A Europa que queremos
Política

A Europa que queremos



Há duas semanas escrevi sobre a Europa que temos. Com a crise instalada, a União Europeia conseguiu demonstrar as suas mais estruturais limitações. Os cidadãos sentiram na pele, sobretudo no sul da Europa, os problemas causados pela moeda única, limitando a capacidade de resposta dos países em períodos de elevada instabilidade financeira. Ficámos também a perceber que o tão proclamado Estado Social Europeu, assumido sempre como traço identitário da Europa, é rapidamente considerado supérfluo e excedentário em períodos de crise. Por último, os cidadãos compreenderam da pior maneira que a solidariedade entre países europeus é muito frágil ou quase inexistente. A União parece preferir que os mais frágeis caiam do que entrar seriamente em sua defesa e apoio nos momentos mais críticos.

Como diversas vozes têm vindo a apontar um pouco por todo o lado, o sentimento anti-Europeu está hoje a conseguir penetrar em setores considerados pouco prováveis há uns anos atrás. Mesmo em eleitorados tipicamente mais entusiastas do projeto europeu, surgem hoje mais dúvidas do que nunca quanto à sua viabilidade. As vantagens do projeto europeu nunca pareceram tão pouco evidentes como agora.

Mas é sobretudo nestes momentos de crise e de alguma turbulência que maior clareza se exige dos diversos projetos, não sendo a Europa uma exceção a este respeito. É precisamente quando as suas fragilidades se tornaram tão claras, quando tudo parece prestes a desmoronar-se, que deve ser exigida determinação ao projeto europeu, e não necessariamente o seu abrandamento ou recuo. Alguns procurarão, e legitimamente, encontrar nas fragilidades a demonstração da impossibilidade ou inconveniência do projeto. Outros, com certeza mais europeístas, encaram as presentes fragilidades como uma demonstração do aprofundamento e consolidação que necessitam de ser feitos. Encontro-me entre estes últimos.

Destaco três dimensões que a presente crise europeia veio tornar ainda mais urgente do que nunca consolidar. Em primeiro lugar, o tipo de modelo económico que pretendemos consolidar a nível europeu.

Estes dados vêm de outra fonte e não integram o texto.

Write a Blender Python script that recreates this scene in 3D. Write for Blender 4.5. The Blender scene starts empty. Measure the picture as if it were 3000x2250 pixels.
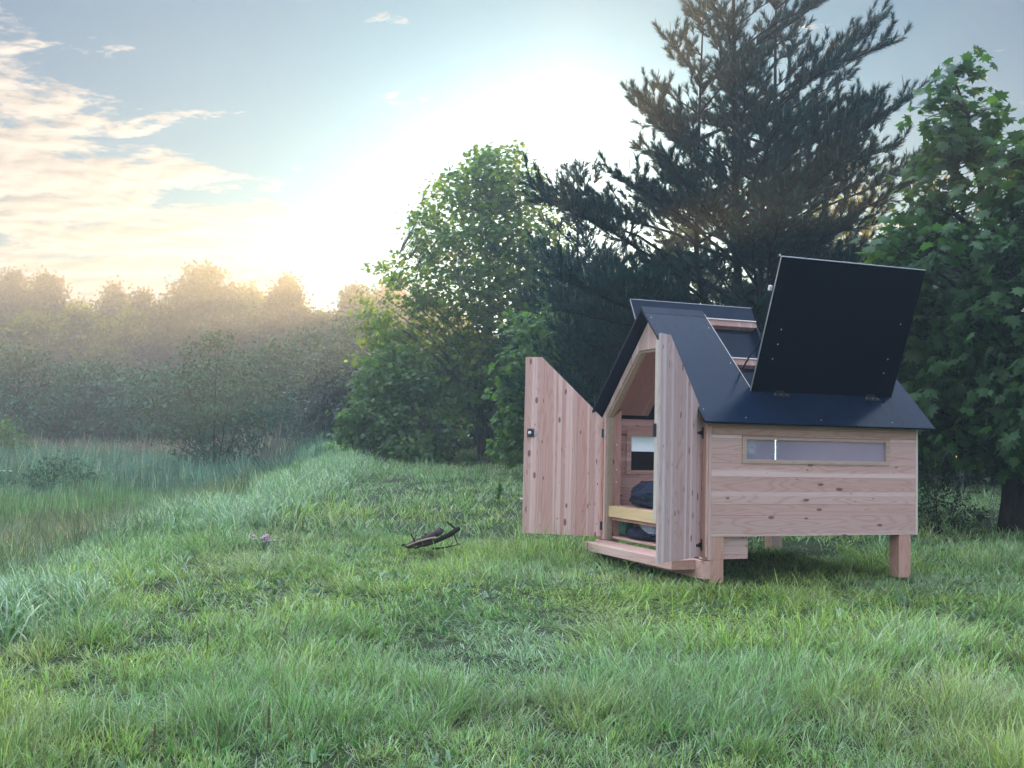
import bpy, bmesh, math, random
import numpy as np
from mathutils import Vector, Matrix
R = math.radians
C = bpy.context.scene.collection
rng = np.random.default_rng(7)
random.seed(7)
scene = bpy.context.scene

# ------------------------------------------------------------------ terrain
def _hash(ix, iy, s):
    n = (ix * 374761393 + iy * 668265263 + s * 1442695041) & 0xffffffff
    n = ((n ^ (n >> 13)) * 1274126177) & 0xffffffff
    return ((n ^ (n >> 16)) & 0xffff) / 65535.0
def vnoise(x, y, s=0):
    x = np.asarray(x, float); y = np.asarray(y, float)
    ix = np.floor(x).astype(np.int64); iy = np.floor(y).astype(np.int64)
    fx = x - ix; fy = y - iy; fx = fx * fx * (3 - 2 * fx); fy = fy * fy * (3 - 2 * fy)
    a = _hash(ix, iy, s); b = _hash(ix + 1, iy, s); c = _hash(ix, iy + 1, s); d = _hash(ix + 1, iy + 1, s)
    return a + (b - a) * fx + (c - a) * fy + (a - b - c + d) * fx * fy
def fbm(x, y, s=0, o=3):
    t = 0; a = .5; n = 0
    for i in range(o):
        t = t + a * vnoise(x * 2 ** i, y * 2 ** i, s + i * 17); n += a; a *= .5
    return t / n
def sstep(a, b, x):
    t = np.clip((x - a) / (b - a), 0, 1); return t * t * (3 - 2 * t)
def bank_x(y):
    y = np.asarray(y, float)
    return -3.95 + .5 * (fbm(y * .22, y * 0 + 3.3, 5, 2) - .5) - .02 * np.clip(y - 12, 0, 30) - 1.6 * sstep(24, 34, y) - 6 * sstep(34, 48, y)
def ground(x, y):
    x = np.asarray(x, float); y = np.asarray(y, float)
    hi = .037 * (np.clip(y, -10, 42) - 9.6) + .10 * (fbm(x * .35, y * .35, 9) - .5)
    lo = -.42 + .032 * np.clip(y - 22, 0, 40) + .10 * (fbm(x * .2, y * .2, 4) - .5)
    t = sstep(-1.1, .35, x - bank_x(y))
    z = lo + (hi - lo) * t
    near = np.exp(-(((x - 2.8) / 1.9) ** 2 + ((y - 10.4) / 1.9) ** 2) ** 2)
    return z * (1 - near) + (-.035) * near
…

Se o Estado Providência sempre foi assumido como uma das maiores criações e traços identitários do modelo económico-social europeu, importa que a Europa não seja neutra perante esta realidade. Pelo contrário, deverá integra-la na carta de direitos fundamentais que contratualiza com os seus cidadãos. A Europa deverá encarar o modelo social europeu como um dos pilares estruturantes do seu contrato social

Em segundo lugar, porque e nitidamente ligada à dimensão acima, a Europa deverá defender uma regulação internacional dos mercados financeiros que garanta que os Estados não são tão descaradamente sequestrados como vimos nos últimos anos. Enquanto grande ator da cena internacional, enquanto um dos maiores mercados do mundo, a Europa deverá ser capaz de levar este seu tipo de posicionamento além-fronteiras, defendendo afincadamente a prometida regulação que tanto teima em não chegar.

Por último, e não menos importante, a Europa tem de rapidamente encontrar um modelo de governação que garanta que o poder está democraticamente sujeito à vontade dos seus cidadãos. Assistimos, durante este período de crise, a lideranças não escrutinadas, a demasiadas decisões que não passaram pelo cunho eleitoral. É com certeza preferível dar mais um passo rumo ao federalismo europeu, por exemplo com a eleição direta de um presidente da Comissão o do Conselho Europeu, do que nos mantermos neste modelo onde lideram os Estados mais fortes, como se tem visto neste reinado de Merkel.

Estes não são tempos de decisões fáceis. Se calhar aqui sim devemos olhar a crise como uma importante oportunidade de mudança, de melhor construirmos a Europa que queremos.